For these cases we use “production status” CSVs. These CSVs contain at least one column that identifies the “group” we want to enable in specific environments, and which environment they’re enabled in.

These groups could be logical categories, for example if you do analytics on pet foods you could enable only “dog food” in production and keep “cat food” in staging only, until your “cat food” analytics are rock solid and ready to be delivered.

We apply it to other use cases like conditionally enabling metrics in certain environments as well as enabling only certain group+metric combinations in specific products.

These lookup tables are used to create filters enabled by templating in our dbt models.

Putting it all together:

pet_food_production_status.csv:

pet_food_animal_category,metric,product,status
cat,sales_per_breed,pet_food_sales_dashboard,staging
dog,sales,pet_food_sales_dashboard,production

SQL:

with
pet_food_production_status as (
  select * from values ('cat', 'sales_per_breed', 'pet_food_sales_dashboard', 'staging'),
                       ('dog', 'sales' , 'pet_food_sales_dashboard', 'production')
                           as t(pet_food_animal_category, metric, product, status)
),
 
pet_food_metrics as (
  select * from values ('cat', 'sales_per_breed', 'persian', 100),
                       ('cat', 'sales_per_breed', 'siamese', 200),
                       ('dog', 'sales', null, 1000)
                           as t(pet_food_animal_category, metric, breed, metric_value)
)
select
   pet_food_metrics.*
from pet_food_metrics
left join pet_food_production_status
   on pet_food_metrics.pet_food_animal_category = pet_food_production_status.pet_food_animal_category
       and pet_food_metrics.metric = pet_food_production_status.metric
{% if is_staging() %}
where pet_food_production_status.status = 'staging'
{% elif is_production() %}
where pet_food_production_status.status = 'production'
{% endif %}
Photo by Matej from Pexels

Warning against using seeds for large data ⚠️

This would not be an introduction to dbt seeds if I did not warn you against using them to load large amounts of data!

From the dbt documentation:

“Seeds should not be used to load raw data (for example, large CSV exports from a production database).

Since seeds are version controlled, they are best suited to files that contain business-specific logic, for example a list of country codes or user IDs of employees.

Loading CSVs using dbt’s seed functionality is not performant for large files.
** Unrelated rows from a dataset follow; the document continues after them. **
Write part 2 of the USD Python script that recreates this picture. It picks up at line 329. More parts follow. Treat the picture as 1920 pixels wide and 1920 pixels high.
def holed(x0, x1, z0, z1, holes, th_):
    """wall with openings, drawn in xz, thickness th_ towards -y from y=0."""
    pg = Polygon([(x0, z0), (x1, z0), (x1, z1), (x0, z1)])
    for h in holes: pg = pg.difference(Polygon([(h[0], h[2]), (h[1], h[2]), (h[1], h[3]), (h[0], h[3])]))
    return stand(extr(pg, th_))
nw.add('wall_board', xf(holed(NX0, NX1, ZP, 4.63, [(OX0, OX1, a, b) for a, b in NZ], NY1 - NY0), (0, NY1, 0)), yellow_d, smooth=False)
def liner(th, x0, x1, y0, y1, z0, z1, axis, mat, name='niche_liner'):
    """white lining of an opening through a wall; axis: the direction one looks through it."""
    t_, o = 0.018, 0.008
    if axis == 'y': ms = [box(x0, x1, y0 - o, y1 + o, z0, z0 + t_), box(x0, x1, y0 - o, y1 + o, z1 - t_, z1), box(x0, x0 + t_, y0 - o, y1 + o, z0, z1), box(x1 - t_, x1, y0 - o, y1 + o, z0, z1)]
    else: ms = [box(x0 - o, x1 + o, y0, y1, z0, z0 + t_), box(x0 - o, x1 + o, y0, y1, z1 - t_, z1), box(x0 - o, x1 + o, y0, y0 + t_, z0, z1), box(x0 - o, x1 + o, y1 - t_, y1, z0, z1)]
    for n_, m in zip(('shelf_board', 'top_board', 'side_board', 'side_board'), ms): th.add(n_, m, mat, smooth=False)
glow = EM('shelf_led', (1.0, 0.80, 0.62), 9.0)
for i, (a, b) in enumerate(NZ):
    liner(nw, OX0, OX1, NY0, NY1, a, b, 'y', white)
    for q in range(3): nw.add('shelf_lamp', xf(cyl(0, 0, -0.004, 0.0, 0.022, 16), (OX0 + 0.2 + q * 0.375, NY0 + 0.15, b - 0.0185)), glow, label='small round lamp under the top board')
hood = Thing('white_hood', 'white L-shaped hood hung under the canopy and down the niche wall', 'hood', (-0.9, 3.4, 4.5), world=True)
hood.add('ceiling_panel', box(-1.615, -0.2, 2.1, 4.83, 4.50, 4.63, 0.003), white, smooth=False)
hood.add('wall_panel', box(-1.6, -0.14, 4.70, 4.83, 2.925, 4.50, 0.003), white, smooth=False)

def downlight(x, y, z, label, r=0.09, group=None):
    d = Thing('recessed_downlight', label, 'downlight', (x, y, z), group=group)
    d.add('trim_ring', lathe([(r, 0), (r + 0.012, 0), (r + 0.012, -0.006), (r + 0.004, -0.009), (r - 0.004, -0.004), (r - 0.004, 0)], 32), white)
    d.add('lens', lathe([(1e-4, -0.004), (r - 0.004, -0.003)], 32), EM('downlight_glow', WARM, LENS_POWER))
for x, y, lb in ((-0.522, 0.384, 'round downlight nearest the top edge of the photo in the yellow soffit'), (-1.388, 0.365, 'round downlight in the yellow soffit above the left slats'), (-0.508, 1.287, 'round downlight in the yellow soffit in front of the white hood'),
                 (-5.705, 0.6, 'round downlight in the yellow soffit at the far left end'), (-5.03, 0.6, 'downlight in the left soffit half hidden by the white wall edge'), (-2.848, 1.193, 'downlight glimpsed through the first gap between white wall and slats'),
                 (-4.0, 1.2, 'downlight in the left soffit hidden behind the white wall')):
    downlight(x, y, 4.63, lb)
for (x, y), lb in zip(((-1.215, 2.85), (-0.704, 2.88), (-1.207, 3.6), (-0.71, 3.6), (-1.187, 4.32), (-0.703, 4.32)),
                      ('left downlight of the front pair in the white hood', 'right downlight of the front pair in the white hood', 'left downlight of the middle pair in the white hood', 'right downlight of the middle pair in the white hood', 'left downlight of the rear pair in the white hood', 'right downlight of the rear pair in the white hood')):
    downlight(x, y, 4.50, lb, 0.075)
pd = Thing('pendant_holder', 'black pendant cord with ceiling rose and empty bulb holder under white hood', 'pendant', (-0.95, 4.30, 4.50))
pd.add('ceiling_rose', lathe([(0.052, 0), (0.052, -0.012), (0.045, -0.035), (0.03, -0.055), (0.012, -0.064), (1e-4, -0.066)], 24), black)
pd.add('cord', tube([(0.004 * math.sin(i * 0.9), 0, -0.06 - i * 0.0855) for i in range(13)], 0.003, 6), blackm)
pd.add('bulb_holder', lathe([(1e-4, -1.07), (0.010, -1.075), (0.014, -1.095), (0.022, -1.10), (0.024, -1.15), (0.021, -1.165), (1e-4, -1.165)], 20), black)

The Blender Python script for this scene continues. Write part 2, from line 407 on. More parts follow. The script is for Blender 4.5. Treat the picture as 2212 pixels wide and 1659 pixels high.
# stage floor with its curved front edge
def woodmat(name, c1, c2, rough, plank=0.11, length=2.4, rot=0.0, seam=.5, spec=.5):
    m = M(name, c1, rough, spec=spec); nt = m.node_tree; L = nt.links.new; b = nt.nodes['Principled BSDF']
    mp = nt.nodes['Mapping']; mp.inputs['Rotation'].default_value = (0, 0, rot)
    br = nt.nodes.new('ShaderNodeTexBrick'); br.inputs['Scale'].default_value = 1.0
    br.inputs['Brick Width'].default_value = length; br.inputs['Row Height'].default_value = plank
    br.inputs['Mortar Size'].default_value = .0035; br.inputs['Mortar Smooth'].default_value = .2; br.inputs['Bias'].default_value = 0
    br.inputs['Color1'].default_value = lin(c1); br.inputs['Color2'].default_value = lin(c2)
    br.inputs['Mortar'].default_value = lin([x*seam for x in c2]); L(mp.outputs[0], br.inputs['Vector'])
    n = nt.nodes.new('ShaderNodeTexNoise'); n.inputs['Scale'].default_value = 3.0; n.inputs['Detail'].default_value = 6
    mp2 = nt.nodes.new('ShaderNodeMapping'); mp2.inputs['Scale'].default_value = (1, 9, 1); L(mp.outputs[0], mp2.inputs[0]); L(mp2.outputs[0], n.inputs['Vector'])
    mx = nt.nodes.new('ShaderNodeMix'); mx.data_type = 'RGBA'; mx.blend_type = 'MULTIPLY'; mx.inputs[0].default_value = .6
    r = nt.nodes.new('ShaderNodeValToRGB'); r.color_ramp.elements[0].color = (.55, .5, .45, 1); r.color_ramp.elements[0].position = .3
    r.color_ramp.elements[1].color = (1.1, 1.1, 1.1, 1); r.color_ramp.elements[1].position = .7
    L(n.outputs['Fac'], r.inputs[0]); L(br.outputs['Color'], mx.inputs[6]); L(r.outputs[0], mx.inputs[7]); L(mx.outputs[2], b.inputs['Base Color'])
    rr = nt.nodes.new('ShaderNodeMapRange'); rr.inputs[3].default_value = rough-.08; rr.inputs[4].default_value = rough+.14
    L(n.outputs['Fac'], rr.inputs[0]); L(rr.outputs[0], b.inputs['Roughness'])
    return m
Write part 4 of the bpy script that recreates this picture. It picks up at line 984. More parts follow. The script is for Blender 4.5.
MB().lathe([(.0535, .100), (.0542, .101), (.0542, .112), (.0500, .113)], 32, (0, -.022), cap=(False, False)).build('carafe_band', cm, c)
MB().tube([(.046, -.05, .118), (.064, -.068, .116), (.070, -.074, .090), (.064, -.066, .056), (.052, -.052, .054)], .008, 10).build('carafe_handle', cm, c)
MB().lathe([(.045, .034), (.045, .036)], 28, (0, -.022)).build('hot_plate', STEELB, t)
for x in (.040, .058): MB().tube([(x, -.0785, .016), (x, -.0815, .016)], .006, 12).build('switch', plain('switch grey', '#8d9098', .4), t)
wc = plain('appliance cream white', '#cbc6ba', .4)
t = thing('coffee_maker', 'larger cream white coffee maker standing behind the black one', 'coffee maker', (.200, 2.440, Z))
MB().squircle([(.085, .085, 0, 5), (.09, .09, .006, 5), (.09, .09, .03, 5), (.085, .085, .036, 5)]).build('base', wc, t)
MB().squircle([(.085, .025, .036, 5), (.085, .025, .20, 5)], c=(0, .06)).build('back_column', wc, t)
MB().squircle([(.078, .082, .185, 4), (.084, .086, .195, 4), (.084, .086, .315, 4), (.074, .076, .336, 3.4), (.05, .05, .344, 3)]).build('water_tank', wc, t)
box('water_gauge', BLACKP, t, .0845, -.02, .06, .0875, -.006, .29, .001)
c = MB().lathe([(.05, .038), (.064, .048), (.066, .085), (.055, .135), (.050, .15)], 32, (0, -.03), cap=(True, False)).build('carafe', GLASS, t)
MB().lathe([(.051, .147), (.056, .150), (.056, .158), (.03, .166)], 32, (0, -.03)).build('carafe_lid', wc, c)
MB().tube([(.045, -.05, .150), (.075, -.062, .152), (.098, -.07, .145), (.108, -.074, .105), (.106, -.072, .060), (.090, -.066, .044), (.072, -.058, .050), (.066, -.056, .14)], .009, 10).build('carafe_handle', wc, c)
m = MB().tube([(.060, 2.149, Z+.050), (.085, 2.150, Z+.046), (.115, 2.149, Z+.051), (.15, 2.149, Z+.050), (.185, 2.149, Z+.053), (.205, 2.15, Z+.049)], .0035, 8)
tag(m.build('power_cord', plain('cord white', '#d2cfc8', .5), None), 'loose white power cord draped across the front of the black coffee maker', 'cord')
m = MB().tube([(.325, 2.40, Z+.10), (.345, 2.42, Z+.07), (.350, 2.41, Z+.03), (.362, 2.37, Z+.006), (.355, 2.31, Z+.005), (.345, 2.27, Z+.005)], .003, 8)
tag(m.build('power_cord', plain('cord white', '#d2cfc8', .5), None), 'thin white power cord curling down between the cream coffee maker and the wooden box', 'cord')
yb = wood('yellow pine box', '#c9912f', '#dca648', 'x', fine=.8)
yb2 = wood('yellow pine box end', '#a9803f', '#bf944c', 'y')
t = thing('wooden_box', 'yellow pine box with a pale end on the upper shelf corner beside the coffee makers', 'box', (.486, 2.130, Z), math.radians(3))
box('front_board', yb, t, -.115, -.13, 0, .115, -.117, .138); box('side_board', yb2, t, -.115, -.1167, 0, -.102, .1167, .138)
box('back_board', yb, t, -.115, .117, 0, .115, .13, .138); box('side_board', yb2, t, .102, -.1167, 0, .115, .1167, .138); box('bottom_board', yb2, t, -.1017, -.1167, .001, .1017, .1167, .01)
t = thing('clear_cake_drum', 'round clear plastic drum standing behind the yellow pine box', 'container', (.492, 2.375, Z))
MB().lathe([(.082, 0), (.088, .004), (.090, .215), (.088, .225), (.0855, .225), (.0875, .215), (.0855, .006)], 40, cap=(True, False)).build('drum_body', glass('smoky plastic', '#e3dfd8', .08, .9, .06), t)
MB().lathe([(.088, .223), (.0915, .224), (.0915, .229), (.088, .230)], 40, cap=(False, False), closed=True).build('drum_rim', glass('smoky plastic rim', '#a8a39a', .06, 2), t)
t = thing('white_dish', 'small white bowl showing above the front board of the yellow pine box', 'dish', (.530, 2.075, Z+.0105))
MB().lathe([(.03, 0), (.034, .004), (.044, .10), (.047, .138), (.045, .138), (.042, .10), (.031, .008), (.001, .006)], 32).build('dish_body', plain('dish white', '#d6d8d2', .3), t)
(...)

Consider using a different tool to load these CSVs into your data warehouse.”

For big lookup tables we use Google Sheets for a better User Experience of viewing and maintaining the lookups and to avoid slowing down our dbt project.

Beyond the seeds  🌱

We found that seeds are a good way to surface which dimensions are most important to your data pipeline. For example you might end up with seeds representing pet food brands, mappings from brands to distributors, pet breeds and food categories.

Representing these concepts as seeds allow you to iterate fast on their structure, but the number of seeds can quickly multiply and adding new “pet food brands” can become a tedious and error prone process of updating many CSVs.

In our team, we think that our seeds will eventually reach “maturity” and their structure will be only slowly changing. When that happens, we can use the data model of our seeds to inform the design of an internal app for a more refined User Experience.

In Conclusion

Managing data transformation “configurations” is solved well by using lookup tables checked in version control and imported in the Data Warehouse through dbt seeds.

These lookups can be used to (among other things):

  • Refactor logic contained in CASE WHEN statements.
  • Create groups of entities, and groups of groups.
  • Filter data/metrics to specific environments.

dbt seeds should not be used to load raw data into a Data Warehouse!

A mature dbt pipeline can require changes to many CSVs/Seeds as the analytical use cases grow and requirements for more dimensions arise. If the process becomes tedious and needs to be scaled, you can use your seeds to inform the design of internal specialized apps.